百獣の王ライオンのノーベルが廷臣を招集します。

そこに狐のライネケがいません。狼のイーゼグリムは、ライネケが妻の名誉を傷つけたと訴えます。犬のヴァッカーロース、猫のヒンツェ、兎のランペなど、ライネケにひどい目に合わされた連中が被害者の会を結成します。

ライネケの甥、狸のグリムバートがライネケを弁護しますが、雄鶏のヘニングは、ライネケに惨殺された雌鳥クラッツェフースの屍体を提示し、一気にライネケ告発の動きとなります。
王はライネケを呼び出すことを決定し(中世、宮廷courtは裁判所courtでもありました)、熊のブラウンに使者としてライネケを連れてくるよう命じすのです。

熊の醜態、これって…

ブラウンはライネケの館につきます。でも狡猾なライネケにはかないません。

ライネケは蜂蜜の食べ過ぎで調子が悪い、と言います。「なに? はちみつ???!!!」とざわつく熊。
狐はブラウンを連れて、リュステフィール(という人間)の館の中庭へと赴きます。蜂蜜の魅力に、ブラウンは抵抗できません。

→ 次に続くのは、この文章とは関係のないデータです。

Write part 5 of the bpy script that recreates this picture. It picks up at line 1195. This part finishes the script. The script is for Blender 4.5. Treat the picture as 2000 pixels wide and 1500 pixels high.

中庭の樫の木に、割りかけの樫の木が横たわっています。楔が2本打ちこんで合って、裂け目が空いています。
ライネケは、その奥に蜂蜜がたっぷり詰まっていると欺き、ブラウンが裂け目に顔を突っこんだときに楔を抜きました。
ブラウンは顔を木に挟まれて抜けなくなり、戻ってきたリュステフィールら人間どもにボコボコにされてしまうのでした。

熊が蜂蜜を求めてなんかにハマってしまうって、まんまプーさんのルーツなんじゃないでしょうか。

中世西洋文学のトポスとしての「狐物語群」

このあとも、動物たちのドタバタは果てしなく続きます。
いったんは宮廷に引きずり出され、死刑を宣告されます。ところが舌先三寸で王を丸めこみ、窮地を逃れたライネケは、さらなる悪行へと突き進むのです。